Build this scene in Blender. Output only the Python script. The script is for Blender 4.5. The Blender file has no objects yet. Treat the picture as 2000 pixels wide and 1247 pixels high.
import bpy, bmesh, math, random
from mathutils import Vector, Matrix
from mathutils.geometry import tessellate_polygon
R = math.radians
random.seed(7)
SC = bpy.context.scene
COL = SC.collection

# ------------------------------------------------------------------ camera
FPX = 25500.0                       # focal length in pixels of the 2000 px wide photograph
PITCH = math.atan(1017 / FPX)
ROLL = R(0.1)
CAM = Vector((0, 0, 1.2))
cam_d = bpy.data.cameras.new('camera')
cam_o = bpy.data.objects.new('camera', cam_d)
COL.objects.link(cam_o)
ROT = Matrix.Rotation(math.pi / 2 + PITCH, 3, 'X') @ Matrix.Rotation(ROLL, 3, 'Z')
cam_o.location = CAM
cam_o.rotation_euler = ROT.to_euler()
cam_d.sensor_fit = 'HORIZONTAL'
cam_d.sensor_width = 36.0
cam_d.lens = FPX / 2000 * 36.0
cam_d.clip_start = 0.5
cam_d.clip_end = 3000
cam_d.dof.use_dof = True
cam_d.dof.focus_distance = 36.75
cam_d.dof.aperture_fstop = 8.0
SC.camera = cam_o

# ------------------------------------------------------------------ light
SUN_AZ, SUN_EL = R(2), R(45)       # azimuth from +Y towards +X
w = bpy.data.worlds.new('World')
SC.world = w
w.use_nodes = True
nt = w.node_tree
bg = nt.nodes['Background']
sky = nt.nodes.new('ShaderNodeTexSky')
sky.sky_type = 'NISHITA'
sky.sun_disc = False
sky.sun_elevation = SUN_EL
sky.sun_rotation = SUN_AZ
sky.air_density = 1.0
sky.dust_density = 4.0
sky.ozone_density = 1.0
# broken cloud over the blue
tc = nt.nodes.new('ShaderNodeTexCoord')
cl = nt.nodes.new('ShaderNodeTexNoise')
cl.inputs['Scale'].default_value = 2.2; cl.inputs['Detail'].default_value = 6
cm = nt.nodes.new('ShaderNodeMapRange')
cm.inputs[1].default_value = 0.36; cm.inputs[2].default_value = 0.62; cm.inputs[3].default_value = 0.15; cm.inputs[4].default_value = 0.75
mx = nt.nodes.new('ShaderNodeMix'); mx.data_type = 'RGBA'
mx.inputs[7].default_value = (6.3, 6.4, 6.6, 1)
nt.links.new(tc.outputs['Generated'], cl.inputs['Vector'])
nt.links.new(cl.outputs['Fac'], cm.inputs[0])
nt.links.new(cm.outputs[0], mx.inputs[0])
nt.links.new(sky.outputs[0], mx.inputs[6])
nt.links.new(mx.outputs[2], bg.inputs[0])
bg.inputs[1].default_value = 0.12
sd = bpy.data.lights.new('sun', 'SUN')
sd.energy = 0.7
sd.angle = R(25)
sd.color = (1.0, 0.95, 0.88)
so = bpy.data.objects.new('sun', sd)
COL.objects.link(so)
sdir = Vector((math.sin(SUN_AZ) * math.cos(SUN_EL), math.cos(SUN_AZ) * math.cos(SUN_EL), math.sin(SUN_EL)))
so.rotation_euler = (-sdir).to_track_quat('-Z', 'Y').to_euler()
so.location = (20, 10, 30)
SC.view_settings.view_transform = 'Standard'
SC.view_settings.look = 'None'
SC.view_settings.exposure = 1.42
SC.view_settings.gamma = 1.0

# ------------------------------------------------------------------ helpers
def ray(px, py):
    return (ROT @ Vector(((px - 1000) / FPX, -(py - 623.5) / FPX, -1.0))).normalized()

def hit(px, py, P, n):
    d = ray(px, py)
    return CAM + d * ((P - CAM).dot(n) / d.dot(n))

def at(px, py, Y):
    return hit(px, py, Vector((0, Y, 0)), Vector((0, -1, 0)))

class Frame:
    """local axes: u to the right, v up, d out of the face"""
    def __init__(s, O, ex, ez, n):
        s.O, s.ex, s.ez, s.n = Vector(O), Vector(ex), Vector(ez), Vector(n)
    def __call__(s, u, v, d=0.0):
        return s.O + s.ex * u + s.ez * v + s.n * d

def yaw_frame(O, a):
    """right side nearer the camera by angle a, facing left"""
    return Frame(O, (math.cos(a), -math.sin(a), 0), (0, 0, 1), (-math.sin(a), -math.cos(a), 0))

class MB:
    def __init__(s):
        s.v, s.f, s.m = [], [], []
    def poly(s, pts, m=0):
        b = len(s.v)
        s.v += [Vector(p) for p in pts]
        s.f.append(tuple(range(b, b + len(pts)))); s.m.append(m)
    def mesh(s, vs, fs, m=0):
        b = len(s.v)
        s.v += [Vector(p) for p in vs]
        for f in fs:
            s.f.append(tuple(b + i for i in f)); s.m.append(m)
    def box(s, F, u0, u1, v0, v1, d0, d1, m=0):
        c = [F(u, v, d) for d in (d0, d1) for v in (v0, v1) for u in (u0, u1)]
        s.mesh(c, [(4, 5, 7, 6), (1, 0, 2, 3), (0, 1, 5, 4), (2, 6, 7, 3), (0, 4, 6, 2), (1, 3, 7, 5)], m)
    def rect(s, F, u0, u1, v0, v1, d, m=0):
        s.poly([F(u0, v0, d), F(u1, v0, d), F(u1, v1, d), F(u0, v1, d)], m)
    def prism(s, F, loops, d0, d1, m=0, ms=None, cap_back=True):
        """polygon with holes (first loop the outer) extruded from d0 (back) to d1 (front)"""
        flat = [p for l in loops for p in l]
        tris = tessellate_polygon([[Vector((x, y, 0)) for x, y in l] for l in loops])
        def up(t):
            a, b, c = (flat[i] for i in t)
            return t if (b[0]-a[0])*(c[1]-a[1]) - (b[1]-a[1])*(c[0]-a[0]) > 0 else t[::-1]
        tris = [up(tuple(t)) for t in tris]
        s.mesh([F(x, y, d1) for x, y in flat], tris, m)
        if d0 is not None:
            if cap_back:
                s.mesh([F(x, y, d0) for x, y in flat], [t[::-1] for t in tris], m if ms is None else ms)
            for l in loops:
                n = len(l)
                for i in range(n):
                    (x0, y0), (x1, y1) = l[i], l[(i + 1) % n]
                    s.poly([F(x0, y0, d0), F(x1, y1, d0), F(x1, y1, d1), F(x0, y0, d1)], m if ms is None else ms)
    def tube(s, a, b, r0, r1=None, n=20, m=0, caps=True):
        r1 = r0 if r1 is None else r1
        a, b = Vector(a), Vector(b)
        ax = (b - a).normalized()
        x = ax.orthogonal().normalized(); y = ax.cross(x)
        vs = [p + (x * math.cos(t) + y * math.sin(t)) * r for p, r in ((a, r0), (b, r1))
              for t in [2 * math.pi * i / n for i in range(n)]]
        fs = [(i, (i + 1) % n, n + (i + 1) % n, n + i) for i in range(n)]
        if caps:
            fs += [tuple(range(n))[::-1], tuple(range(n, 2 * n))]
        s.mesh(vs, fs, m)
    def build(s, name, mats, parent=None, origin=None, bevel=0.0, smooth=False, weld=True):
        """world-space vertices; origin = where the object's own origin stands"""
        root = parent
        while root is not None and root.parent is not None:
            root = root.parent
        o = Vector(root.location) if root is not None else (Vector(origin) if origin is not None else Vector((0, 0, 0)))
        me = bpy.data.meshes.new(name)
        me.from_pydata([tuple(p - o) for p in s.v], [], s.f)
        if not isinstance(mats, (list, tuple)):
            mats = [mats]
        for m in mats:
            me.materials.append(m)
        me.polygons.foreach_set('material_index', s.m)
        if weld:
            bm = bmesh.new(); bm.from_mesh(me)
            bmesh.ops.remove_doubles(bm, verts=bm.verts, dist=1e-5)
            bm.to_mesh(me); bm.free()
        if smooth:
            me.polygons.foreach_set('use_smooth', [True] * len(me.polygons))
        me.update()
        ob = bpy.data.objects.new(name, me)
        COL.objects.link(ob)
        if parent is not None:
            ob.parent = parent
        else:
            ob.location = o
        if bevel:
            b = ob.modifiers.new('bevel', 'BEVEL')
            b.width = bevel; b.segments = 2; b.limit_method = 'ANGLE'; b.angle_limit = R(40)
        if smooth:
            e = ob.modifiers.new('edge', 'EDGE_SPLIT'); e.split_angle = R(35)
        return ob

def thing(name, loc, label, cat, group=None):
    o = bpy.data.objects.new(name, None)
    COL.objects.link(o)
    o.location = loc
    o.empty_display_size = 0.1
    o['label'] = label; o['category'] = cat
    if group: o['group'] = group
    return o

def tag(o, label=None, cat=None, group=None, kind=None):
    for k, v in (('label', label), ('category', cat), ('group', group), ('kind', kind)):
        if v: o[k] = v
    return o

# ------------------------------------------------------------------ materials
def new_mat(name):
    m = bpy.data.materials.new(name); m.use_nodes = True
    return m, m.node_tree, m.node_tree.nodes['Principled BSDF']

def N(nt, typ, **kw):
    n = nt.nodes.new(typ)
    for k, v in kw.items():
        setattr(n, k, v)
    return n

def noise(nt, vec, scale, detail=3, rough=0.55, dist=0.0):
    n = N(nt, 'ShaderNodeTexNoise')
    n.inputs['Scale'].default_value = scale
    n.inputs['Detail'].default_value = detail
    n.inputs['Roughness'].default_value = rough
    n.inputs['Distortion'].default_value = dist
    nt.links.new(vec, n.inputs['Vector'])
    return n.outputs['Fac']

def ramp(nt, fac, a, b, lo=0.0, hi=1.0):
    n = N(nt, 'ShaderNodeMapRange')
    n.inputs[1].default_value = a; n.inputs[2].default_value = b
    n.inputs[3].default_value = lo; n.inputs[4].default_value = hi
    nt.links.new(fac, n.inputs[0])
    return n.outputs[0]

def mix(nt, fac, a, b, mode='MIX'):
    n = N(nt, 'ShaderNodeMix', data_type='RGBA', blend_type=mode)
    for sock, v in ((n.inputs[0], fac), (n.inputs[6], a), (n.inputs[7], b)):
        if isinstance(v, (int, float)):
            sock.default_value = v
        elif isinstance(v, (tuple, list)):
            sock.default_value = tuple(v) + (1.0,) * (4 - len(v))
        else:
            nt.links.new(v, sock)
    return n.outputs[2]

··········

In the listing above, count each line that holds the string "wide". Give the number only.

WRITTEN RESPONSE: 2